(April 13, 2012 at 3:12 pm)Perhaps Wrote: Under what assertion? I'm stating that there need be no mechanism, it is truly free of any deterministic attribute. A mechanism is a material concept which you are transposing on a non-material subject. Simply stated, the conscience is non-material with a individual identity; while the brain is material with an individual identity. The non-material cannot exist without the material in so much as it is ontologically dependent. The identity of the non-material may still be preserved without the material, which is how/why they differ.

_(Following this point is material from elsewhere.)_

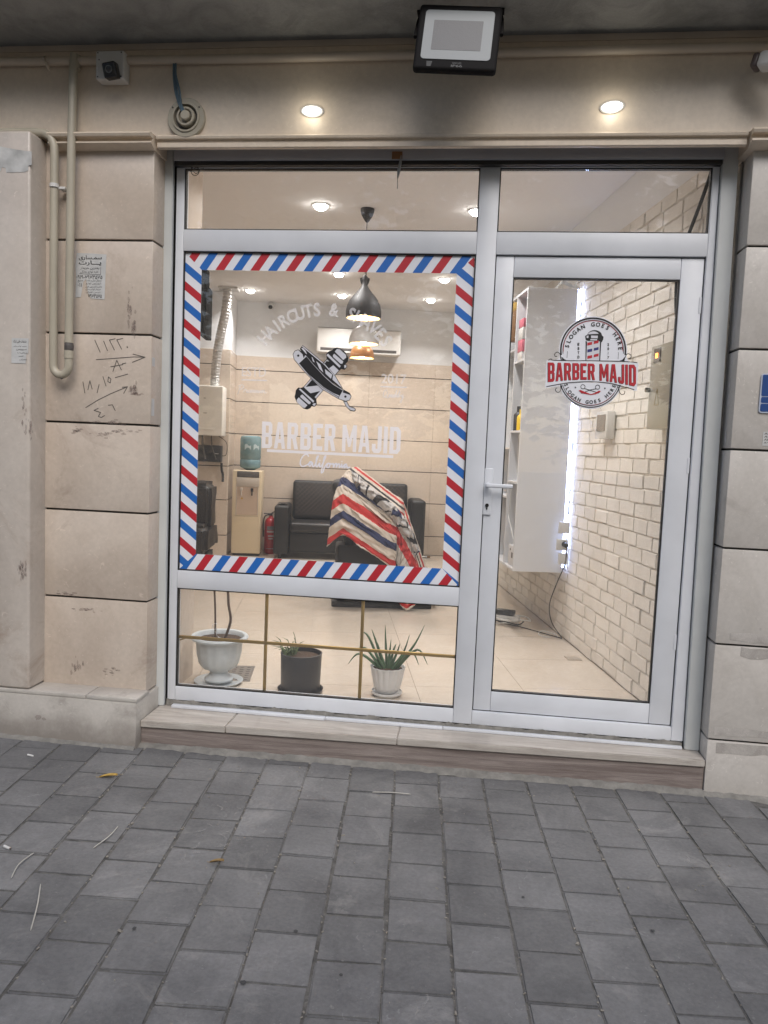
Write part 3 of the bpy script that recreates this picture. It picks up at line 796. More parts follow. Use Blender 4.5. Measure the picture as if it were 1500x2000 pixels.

Under the assertion of law of identity. A thing cannot be what it is and not be what it is at the same time. Without any mechanism for consciousness, a conscious mind in not conscious. You can make all the assertions you like about ontological dependence and which principles do or do not translate to the non-material, but this one is inescapable.

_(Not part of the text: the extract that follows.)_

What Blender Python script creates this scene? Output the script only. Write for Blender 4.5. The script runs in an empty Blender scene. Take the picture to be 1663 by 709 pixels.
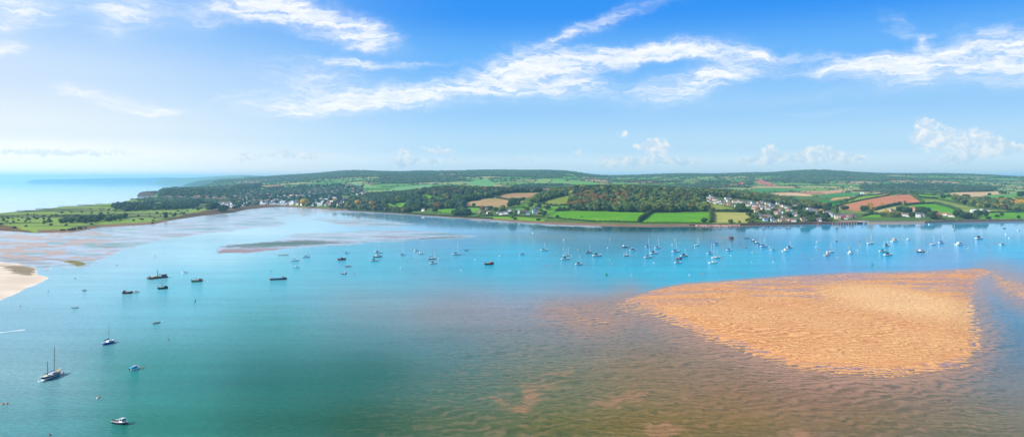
import bpy, math, random
import numpy as np
R = math.radians
random.seed(7); rng = np.random.default_rng(11)
sc = bpy.context.scene
COL = sc.collection
F, HY, CX, CAMZ = 1200.0, 291.0, 831.5, 100.0

# ---------------------------------------------------------------- camera
cam = bpy.data.objects.new('camera', bpy.data.cameras.new('camera'))
COL.objects.link(cam)
cam.location = (0, 0, CAMZ); cam.rotation_euler = (R(90), 0, 0)
cam.data.sensor_width = 36; cam.data.lens = 36 * F / 1663
cam.data.shift_y = -63.5 / 1663
cam.data.clip_start = 1; cam.data.clip_end = 300000
sc.camera = cam
sc.view_settings.view_transform = 'Standard'; sc.view_settings.look = 'None'
sc.view_settings.gamma = 1; sc.view_settings.use_curve_mapping = False
sc.view_settings.exposure = 0.15
sc.cycles.max_bounces = 5; sc.cycles.diffuse_bounces = 2; sc.cycles.glossy_bounces = 2
sc.cycles.volume_bounces = 2; sc.cycles.transparent_max_bounces = 4
sc.cycles.use_denoising = True
# ---------------------------------------------------------------- sun
SUN_AZ, SUN_EL = -114.0, 33.0          # degrees from straight ahead (+Y), negative to the left
sun = bpy.data.objects.new('sun', bpy.data.lights.new('sun', 'SUN'))
COL.objects.link(sun)
sun.data.energy = 5.0; sun.data.angle = R(0.5); sun.data.color = (1, 0.94, 0.84)
sdir = np.array([math.sin(R(SUN_AZ)) * math.cos(R(SUN_EL)), math.cos(R(SUN_AZ)) * math.cos(R(SUN_EL)), math.sin(R(SUN_EL))])
import mathutils
sun.rotation_euler = mathutils.Vector(sdir).to_track_quat('Z', 'Y').to_euler()

def s2l(c):
    c = np.asarray(c, float) / 255.0
    return np.where(c <= 0.04045, c / 12.92, ((c + 0.055) / 1.055) ** 2.4)
def rgba(c): return tuple(float(v) for v in s2l(c)) + (1.0,)

class NT:
    """small node-tree helper"""
    def __init__(s, nt): s.t = nt; s.n = nt.nodes; s.l = nt.links
    def new(s, typ, **kw):
        n = s.n.new(typ)
        for k, v in kw.items(): setattr(n, k, v)
        return n
    def put(s, sock, v):
        if isinstance(v, bpy.types.NodeSocket): s.l.new(v, sock)
        elif v is not None: sock.default_value = v
    def m(s, op, a, b=None, c=None, clamp=False):
        n = s.new('ShaderNodeMath', operation=op, use_clamp=clamp)
        s.put(n.inputs[0], a)
        if b is not None: s.put(n.inputs[1], b)
        if c is not None: s.put(n.inputs[2], c)
        return n.outputs[0]
    def v(s, op, a, b=None):
        n = s.new('ShaderNodeVectorMath', operation=op)
        s.put(n.inputs[0], a)
        if b is not None: s.put(n.inputs[1], b)
        return n.outputs[1] if op in ('DOT_PRODUCT', 'LENGTH') else n.outputs[0]
    def mix(s, f, a, b, blend='MIX'):
        n = s.new('ShaderNodeMix', data_type='RGBA', blend_type=blend)
        n.clamp_factor = True
        s.put(n.inputs[0], f); s.put(n.inputs[6], a); s.put(n.inputs[7], b)
        return n.outputs[2]
    def ss(s, x, lo, hi, a=0.0, b=1.0):
        n = s.new('ShaderNodeMapRange', interpolation_type='SMOOTHSTEP')
        s.put(n.inputs[0], x); n.inputs[1].default_value = lo; n.inputs[2].default_value = hi
        n.inputs[3].default_value = a; n.inputs[4].default_value = b
        return n.outputs[0]
    def noise(s, vec, scale, detail=3, rough=0.55, dist=0.0, out=0):
        n = s.new('ShaderNodeTexNoise')
        if vec is not None: s.l.new(vec, n.inputs['Vector'])
        n.inputs['Scale'].default_value = scale; n.inputs['Detail'].default_value = detail
        n.inputs['Roughness'].default_value = rough; n.inputs['Distortion'].default_value = dist
        return n.outputs[out]
    def ramp(s, f, stops):
        n = s.new('ShaderNodeValToRGB'); e = n.color_ramp.elements
        while len(e) < len(stops): e.new(0.5)
        for i, (p, c) in enumerate(stops): e[i].position = p; e[i].color = c
        s.put(n.inputs[0], f); return n.outputs[0]
    def mapping(s, vec, scale=(1, 1, 1), rot=(0, 0, 0), loc=(0, 0, 0)):
        n = s.new('ShaderNodeMapping'); s.l.new(vec, n.inputs[0])
        n.inputs[1].default_value = loc; n.inputs[2].default_value = rot; n.inputs[3].default_value = scale
        return n.outputs[0]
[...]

(April 13, 2012 at 3:12 pm)Perhaps Wrote: Nor is any of that required in this discussion (let alone the fact that it most likely can't be physically known other than through induction). We aren't discussing whether I'm right or you're right, it's whether free will can exist, and if so how would that be so. I believe it can - and does - exist, and I am justifying my belief. This isn't a discussion which has an answer, it's a discussion to analyze free will and its possibilities. You can analyze the validity of my argument (which you are doing), but I can't bring you to perceive what I perceive if we differ so greatly on our original perspectives.
The problem is that so far, your attempted justifications only go as far as to say that free-will can exist. And in that they are incomplete. In order to assert that it can exist, you should give a possible scenario of how it can exist.
(April 13, 2012 at 3:12 pm)Perhaps Wrote: You believe free will is an illusion and that the world is deterministic and material. I believe that there is more outside of ourselves which we must abstract to even attempt to understand. Our perceptions limit our knowledge, and you favor the side of complete knowledge, I favor the side of not-knowing but being inspired by its awe.
Don't assume anything about my position. My position on freewill has already been spelled out in this thread. Refer to that is you wish to know what it is.
(April 13, 2012 at 2:27 pm)genkaus Wrote: You ask to know how a non-material subject operates in a materialist perspective. You limit the abilities of the non-material to the confines of materialist physics and determinism. And then you ask me to show you the effects a non-material subject causes in a material world without allowing me the supposition that free will does come from this non-material subject.
The materialistic perspective here is an assumption on your part. The limits I'd proscribe are the logical confines of identity and causation, unless, ofcourse, you are saying that logic is not applicable to the non-materia, in which case it'd be simply nonsense.